## Information supplied
----------------
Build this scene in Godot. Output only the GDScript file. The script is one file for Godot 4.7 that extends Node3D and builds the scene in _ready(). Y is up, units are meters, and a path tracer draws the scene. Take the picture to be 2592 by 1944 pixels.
----------------
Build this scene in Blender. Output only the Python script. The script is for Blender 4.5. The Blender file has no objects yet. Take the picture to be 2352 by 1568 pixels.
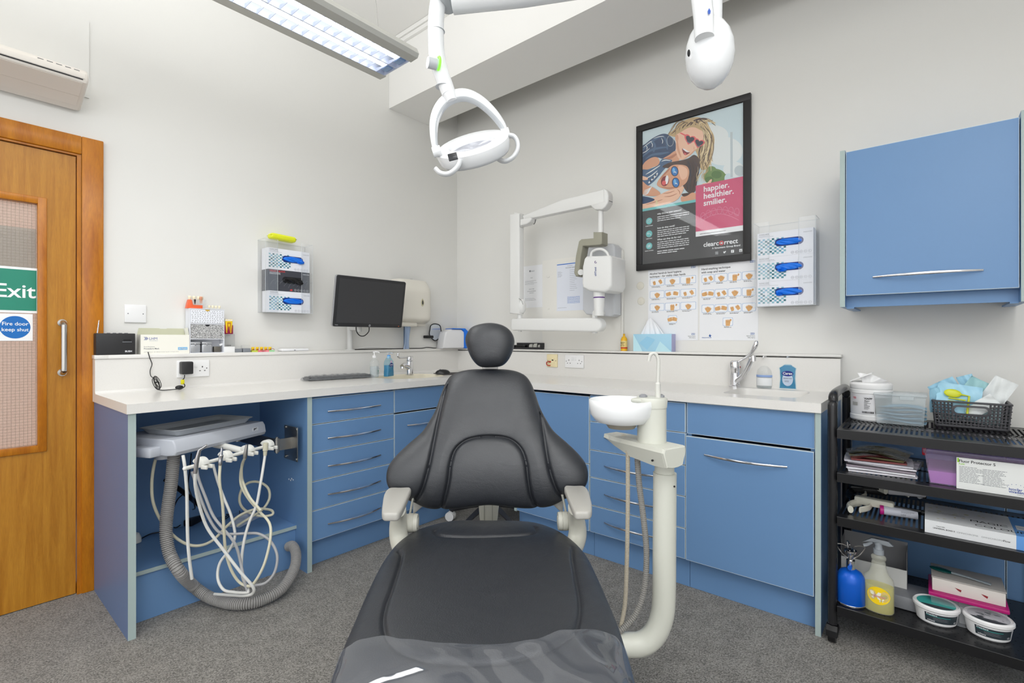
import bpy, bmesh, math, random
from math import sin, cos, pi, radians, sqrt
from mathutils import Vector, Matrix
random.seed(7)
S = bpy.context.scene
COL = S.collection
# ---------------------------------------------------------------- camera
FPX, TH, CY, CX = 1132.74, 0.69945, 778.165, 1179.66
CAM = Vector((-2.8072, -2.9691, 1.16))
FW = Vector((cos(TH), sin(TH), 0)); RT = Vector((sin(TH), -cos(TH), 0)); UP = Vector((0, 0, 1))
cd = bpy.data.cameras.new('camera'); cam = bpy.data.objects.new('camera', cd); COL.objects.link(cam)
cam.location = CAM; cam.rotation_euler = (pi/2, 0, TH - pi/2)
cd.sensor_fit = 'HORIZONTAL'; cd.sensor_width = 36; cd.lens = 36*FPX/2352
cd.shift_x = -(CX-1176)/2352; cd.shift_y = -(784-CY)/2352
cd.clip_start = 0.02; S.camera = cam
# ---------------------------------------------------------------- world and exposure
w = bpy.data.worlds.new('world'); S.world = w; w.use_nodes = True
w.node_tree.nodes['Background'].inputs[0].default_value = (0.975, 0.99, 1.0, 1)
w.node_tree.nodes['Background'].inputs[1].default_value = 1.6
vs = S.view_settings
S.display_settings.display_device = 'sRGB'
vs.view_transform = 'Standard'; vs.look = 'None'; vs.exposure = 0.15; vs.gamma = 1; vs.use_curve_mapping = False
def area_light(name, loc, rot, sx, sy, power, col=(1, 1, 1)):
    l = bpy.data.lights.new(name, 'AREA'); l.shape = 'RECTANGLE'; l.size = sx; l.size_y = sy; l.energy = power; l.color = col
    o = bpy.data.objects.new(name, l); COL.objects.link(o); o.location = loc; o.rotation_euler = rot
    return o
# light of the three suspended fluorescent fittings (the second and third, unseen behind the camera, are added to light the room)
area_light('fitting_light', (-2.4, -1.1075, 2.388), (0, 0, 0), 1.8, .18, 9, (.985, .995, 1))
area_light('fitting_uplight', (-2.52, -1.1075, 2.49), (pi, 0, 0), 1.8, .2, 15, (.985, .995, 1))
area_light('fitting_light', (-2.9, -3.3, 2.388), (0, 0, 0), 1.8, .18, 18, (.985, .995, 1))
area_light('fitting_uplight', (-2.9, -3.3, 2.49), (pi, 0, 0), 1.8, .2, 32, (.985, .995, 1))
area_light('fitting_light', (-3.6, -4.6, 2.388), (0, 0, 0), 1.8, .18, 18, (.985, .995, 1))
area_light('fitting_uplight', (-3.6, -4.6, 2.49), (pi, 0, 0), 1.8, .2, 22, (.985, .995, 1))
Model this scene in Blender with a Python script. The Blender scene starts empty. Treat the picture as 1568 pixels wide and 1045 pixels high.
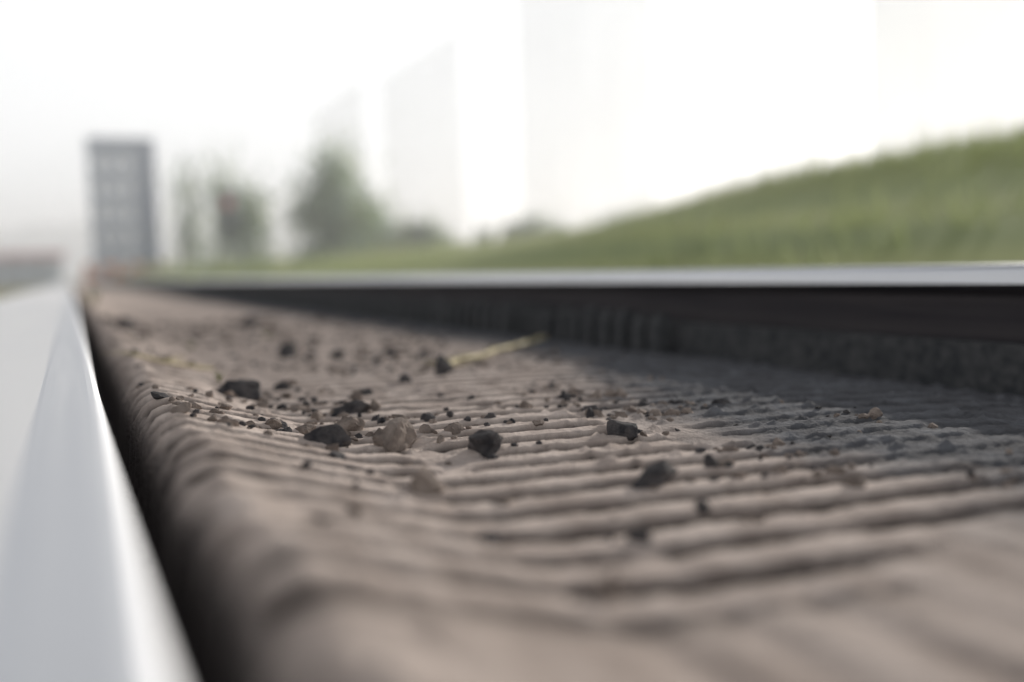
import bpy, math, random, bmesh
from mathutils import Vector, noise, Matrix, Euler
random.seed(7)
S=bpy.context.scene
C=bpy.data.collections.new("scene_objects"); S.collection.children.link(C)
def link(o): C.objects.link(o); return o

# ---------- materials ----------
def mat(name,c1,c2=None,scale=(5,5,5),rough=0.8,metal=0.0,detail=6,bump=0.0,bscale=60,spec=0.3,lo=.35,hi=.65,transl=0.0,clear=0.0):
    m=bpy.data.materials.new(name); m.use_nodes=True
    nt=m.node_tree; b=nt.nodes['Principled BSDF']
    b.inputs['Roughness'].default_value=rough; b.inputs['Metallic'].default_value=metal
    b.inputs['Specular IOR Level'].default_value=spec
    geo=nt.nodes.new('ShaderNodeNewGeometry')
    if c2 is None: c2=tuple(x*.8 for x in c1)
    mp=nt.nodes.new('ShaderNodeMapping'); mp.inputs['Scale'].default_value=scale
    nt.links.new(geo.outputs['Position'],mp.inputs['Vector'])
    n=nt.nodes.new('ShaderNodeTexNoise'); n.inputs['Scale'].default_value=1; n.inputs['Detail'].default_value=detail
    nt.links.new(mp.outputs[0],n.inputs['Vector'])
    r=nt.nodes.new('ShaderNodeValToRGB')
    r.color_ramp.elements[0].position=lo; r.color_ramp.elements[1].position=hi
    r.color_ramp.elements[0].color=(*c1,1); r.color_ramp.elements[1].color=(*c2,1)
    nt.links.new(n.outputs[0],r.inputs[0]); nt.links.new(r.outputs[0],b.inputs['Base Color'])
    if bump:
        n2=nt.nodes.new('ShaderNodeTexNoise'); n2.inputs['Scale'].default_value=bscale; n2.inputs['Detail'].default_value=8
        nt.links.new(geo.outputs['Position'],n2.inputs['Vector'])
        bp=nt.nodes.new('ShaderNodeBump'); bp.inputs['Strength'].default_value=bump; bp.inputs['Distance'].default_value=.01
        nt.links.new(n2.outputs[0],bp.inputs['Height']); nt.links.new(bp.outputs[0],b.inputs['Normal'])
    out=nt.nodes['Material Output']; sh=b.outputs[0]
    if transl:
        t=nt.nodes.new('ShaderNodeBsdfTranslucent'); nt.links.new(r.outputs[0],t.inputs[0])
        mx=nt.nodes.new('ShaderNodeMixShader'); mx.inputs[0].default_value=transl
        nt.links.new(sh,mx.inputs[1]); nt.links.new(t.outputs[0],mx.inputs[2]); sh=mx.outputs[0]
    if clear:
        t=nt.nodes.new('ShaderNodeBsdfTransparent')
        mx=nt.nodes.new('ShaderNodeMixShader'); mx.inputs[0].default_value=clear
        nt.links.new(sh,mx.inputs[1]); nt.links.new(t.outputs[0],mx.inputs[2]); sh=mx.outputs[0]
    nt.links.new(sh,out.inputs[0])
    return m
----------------
## What you should do
Check each line of the records above for the string "Take", and report every line that has it.

## Output for this task
Build this scene in Godot. Output only the GDScript file. The script is one file for Godot 4.7 that extends Node3D and builds the scene in _ready(). Y is up, units are meters, and a path tracer draws the scene. Take the picture to be 2592 by 1944 pixels.
Build this scene in Blender. Output only the Python script. The script is for Blender 4.5. The Blender file has no objects yet. Take the picture to be 2352 by 1568 pixels.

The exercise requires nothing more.